Here is what looks like a fascinating new book on how societies come to generate knowledge. The argument appears to be that a Christian theological framework in the late Roman Empire influenced many other domains of knowledge production and acquisition, including literature, law, politics, science, and others. It is a book about the relationship of Christianity and the creation of knowledge and meaning in other areas of human life.

The book is The Christianization of Knowledge in Late Antiquity: Intellectual and Material Transformations (Cambridge University Press), by Mark Letteney.
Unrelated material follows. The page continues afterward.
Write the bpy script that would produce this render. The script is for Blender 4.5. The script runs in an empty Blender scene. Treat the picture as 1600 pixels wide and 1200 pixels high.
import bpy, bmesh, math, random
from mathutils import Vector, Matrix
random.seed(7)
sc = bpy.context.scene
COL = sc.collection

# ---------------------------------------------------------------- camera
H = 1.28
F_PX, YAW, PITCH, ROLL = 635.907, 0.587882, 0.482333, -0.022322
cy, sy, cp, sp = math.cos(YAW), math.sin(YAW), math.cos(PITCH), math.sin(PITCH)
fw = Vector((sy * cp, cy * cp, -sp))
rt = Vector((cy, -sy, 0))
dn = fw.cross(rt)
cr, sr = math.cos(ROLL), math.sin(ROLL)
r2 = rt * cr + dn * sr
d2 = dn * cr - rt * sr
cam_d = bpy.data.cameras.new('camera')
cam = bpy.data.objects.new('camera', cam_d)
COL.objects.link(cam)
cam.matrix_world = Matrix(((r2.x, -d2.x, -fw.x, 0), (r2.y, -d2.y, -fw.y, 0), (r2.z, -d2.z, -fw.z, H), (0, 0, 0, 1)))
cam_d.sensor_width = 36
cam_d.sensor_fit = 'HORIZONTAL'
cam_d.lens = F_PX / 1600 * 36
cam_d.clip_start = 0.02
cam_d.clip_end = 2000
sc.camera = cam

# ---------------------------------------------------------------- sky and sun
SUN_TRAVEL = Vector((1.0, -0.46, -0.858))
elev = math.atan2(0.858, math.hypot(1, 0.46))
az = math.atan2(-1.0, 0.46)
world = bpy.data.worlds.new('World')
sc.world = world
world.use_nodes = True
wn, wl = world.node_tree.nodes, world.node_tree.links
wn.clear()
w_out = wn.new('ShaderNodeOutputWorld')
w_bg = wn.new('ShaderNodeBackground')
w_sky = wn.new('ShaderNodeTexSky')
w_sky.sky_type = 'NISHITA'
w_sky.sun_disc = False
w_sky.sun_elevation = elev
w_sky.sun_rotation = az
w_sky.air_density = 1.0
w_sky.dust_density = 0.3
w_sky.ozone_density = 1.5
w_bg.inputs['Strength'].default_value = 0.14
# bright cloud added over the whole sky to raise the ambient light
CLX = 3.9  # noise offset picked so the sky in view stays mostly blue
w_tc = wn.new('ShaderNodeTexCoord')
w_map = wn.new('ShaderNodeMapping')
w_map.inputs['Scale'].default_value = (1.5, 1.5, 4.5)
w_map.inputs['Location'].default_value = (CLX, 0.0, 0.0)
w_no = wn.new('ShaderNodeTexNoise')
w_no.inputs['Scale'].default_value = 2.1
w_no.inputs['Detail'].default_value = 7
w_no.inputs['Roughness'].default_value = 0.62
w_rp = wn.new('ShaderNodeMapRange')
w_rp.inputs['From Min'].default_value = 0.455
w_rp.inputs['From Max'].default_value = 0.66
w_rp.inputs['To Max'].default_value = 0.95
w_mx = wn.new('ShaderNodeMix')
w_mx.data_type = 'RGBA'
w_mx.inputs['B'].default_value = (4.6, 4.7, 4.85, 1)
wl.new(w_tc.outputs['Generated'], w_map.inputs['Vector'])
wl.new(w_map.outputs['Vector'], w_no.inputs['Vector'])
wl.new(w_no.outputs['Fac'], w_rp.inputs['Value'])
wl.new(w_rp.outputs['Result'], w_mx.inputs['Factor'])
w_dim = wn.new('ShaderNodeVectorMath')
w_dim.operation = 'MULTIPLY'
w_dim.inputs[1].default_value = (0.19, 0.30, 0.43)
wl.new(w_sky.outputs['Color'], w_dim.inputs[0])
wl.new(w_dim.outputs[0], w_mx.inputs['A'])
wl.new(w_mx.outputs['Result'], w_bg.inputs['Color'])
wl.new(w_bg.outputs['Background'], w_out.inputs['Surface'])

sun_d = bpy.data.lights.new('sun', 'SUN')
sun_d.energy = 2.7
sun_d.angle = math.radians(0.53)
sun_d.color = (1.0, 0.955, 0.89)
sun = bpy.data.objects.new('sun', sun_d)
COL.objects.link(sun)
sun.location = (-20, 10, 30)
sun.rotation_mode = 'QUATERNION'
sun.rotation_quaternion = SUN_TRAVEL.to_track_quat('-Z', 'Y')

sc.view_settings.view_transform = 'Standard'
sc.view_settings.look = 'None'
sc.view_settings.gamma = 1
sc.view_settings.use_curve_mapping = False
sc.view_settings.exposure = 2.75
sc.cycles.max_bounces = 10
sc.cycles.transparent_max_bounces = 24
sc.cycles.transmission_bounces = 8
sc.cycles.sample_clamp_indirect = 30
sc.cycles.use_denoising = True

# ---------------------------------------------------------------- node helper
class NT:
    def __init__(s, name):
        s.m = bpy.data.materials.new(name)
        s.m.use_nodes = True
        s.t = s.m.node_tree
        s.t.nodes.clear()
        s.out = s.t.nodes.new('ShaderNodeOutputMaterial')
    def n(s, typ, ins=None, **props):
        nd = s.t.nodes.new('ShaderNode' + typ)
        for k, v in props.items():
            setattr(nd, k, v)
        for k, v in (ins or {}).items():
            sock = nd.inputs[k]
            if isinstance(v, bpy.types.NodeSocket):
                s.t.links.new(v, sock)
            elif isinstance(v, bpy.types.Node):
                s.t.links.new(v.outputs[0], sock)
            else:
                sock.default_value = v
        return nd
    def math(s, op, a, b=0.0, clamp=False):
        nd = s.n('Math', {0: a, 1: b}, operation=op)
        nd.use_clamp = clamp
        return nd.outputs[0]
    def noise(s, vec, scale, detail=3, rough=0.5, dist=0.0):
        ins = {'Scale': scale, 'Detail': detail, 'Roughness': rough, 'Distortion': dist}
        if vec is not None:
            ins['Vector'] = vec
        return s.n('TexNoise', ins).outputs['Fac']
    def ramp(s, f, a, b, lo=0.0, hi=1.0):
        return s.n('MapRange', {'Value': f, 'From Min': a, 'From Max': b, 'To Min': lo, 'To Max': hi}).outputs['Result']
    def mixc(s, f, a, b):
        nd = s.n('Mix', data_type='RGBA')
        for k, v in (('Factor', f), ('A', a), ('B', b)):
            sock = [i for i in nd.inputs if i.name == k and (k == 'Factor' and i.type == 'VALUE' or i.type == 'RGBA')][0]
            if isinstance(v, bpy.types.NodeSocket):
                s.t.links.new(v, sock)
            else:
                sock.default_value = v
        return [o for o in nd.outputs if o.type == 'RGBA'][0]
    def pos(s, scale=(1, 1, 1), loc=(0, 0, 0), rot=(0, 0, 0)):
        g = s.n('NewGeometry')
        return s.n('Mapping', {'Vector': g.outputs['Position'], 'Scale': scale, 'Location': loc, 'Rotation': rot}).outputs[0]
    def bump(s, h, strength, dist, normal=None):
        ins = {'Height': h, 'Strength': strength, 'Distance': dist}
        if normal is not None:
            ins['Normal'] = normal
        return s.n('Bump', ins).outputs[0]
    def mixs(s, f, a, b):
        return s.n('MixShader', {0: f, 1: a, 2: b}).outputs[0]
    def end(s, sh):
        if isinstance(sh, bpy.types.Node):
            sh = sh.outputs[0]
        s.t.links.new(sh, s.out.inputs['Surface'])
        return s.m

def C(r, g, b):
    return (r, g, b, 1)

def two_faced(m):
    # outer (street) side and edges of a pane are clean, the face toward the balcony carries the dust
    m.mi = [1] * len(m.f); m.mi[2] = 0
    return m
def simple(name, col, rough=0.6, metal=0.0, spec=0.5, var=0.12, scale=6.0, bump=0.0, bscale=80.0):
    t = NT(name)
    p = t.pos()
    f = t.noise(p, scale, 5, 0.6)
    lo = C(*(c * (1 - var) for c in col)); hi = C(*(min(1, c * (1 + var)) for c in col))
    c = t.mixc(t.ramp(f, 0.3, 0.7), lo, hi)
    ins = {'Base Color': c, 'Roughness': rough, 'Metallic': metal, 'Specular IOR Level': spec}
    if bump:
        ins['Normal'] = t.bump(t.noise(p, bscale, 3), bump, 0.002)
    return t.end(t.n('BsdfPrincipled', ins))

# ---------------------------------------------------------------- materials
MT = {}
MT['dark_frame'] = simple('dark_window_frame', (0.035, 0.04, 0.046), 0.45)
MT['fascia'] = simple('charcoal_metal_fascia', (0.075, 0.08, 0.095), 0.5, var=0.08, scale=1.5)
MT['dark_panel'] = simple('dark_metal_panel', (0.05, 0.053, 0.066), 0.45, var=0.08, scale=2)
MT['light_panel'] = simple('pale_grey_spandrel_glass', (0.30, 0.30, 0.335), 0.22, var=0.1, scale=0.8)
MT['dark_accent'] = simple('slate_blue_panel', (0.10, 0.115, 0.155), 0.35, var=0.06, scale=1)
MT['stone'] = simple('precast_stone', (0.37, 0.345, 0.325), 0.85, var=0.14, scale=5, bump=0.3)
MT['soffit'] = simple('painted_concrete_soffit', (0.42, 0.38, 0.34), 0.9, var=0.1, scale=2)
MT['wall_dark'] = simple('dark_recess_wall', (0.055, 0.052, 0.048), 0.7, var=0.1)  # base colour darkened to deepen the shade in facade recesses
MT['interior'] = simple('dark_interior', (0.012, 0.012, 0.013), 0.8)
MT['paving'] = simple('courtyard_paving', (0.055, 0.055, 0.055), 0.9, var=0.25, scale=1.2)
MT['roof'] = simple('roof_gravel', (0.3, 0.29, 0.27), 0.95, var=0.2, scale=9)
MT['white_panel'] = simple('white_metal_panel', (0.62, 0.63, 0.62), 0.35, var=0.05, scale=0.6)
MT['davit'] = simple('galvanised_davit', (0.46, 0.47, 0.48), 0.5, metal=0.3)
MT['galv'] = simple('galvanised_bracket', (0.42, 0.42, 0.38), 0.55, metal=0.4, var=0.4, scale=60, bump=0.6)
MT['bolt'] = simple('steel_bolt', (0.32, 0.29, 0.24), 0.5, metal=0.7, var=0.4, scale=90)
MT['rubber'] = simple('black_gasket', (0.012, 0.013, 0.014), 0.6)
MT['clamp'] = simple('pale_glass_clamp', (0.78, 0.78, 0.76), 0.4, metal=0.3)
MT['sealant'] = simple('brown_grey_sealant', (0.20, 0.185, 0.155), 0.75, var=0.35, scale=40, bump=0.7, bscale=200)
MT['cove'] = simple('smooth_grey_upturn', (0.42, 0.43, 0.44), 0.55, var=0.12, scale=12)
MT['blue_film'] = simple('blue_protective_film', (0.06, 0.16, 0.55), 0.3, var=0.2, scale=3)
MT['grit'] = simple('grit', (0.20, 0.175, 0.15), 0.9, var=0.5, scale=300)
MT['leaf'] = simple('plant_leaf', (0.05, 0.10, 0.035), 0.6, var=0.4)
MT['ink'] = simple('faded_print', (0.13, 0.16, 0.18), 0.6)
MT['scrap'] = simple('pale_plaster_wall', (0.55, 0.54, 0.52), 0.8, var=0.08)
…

The Christianization of Knowledge in Late Antiquity: Intellectual and Material Transformations traces the beginning of Late Antiquity from a new angle. Shifting the focus away from the Christianization of people or the transformation of institutions, Mark Letteney interrogates the creation of novel and durable structures of knowledge across the Roman scholarly landscape, and the embedding of those changes in manuscript witnesses. Letteney explores scholarly productions ranging from juristic writings and legal compendia to theological tractates, military handbooks, historical accounts, miscellanies, grammatical treatises, and the Palestinian Talmud. He demonstrates how imperial Christianity inflected the production of truth far beyond the domain of theology — and how intellectual tools forged in the fires of doctrinal controversy shed their theological baggage and came to undergird the great intellectual productions of the Theodosian Age, and their material expressions. Letteney’s volume offers new insights and a new approach to answering the perennial question: What does it mean for Rome to become Christian?